start Given material
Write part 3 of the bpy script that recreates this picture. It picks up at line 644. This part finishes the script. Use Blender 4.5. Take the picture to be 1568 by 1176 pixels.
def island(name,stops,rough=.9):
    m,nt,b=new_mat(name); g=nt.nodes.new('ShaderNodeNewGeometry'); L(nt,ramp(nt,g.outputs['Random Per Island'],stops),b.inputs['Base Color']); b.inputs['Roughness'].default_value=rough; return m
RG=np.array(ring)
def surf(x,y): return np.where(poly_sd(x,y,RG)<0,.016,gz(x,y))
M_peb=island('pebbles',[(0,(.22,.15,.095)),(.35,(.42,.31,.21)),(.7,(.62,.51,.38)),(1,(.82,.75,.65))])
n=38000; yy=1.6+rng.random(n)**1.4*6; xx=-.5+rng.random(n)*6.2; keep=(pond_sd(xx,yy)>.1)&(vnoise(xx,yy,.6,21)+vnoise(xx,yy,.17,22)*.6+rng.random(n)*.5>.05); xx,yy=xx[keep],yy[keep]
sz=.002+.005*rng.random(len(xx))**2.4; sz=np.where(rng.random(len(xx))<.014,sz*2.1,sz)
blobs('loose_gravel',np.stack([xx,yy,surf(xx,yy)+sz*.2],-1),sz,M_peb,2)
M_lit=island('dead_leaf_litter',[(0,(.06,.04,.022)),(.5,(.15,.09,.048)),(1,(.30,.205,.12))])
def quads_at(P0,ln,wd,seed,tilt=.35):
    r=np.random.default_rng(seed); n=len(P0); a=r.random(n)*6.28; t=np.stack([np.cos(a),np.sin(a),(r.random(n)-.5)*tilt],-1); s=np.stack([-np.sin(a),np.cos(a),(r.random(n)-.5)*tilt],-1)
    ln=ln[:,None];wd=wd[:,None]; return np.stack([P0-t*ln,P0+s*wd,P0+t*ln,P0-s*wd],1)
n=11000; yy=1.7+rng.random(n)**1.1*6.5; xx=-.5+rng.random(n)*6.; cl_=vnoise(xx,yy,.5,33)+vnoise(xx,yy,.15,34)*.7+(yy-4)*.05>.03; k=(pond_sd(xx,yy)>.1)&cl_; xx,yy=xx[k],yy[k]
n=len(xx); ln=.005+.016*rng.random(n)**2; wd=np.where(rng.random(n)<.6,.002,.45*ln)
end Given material
Output the data above exactly, please, line for line.

Write part 3 of the bpy script that recreates this picture. It picks up at line 644. This part finishes the script. Use Blender 4.5. Take the picture to be 1568 by 1176 pixels.
def island(name,stops,rough=.9):
    m,nt,b=new_mat(name); g=nt.nodes.new('ShaderNodeNewGeometry'); L(nt,ramp(nt,g.outputs['Random Per Island'],stops),b.inputs['Base Color']); b.inputs['Roughness'].default_value=rough; return m
RG=np.array(ring)
def surf(x,y): return np.where(poly_sd(x,y,RG)<0,.016,gz(x,y))
M_peb=island('pebbles',[(0,(.22,.15,.095)),(.35,(.42,.31,.21)),(.7,(.62,.51,.38)),(1,(.82,.75,.65))])
n=38000; yy=1.6+rng.random(n)**1.4*6; xx=-.5+rng.random(n)*6.2; keep=(pond_sd(xx,yy)>.1)&(vnoise(xx,yy,.6,21)+vnoise(xx,yy,.17,22)*.6+rng.random(n)*.5>.05); xx,yy=xx[keep],yy[keep]
sz=.002+.005*rng.random(len(xx))**2.4; sz=np.where(rng.random(len(xx))<.014,sz*2.1,sz)
blobs('loose_gravel',np.stack([xx,yy,surf(xx,yy)+sz*.2],-1),sz,M_peb,2)
M_lit=island('dead_leaf_litter',[(0,(.06,.04,.022)),(.5,(.15,.09,.048)),(1,(.30,.205,.12))])
def quads_at(P0,ln,wd,seed,tilt=.35):
    r=np.random.default_rng(seed); n=len(P0); a=r.random(n)*6.28; t=np.stack([np.cos(a),np.sin(a),(r.random(n)-.5)*tilt],-1); s=np.stack([-np.sin(a),np.cos(a),(r.random(n)-.5)*tilt],-1)
    ln=ln[:,None];wd=wd[:,None]; return np.stack([P0-t*ln,P0+s*wd,P0+t*ln,P0-s*wd],1)
n=11000; yy=1.7+rng.random(n)**1.1*6.5; xx=-.5+rng.random(n)*6.; cl_=vnoise(xx,yy,.5,33)+vnoise(xx,yy,.15,34)*.7+(yy-4)*.05>.03; k=(pond_sd(xx,yy)>.1)&cl_; xx,yy=xx[k],yy[k]
n=len(xx); ln=.005+.016*rng.random(n)**2; wd=np.where(rng.random(n)<.6,.002,.45*ln)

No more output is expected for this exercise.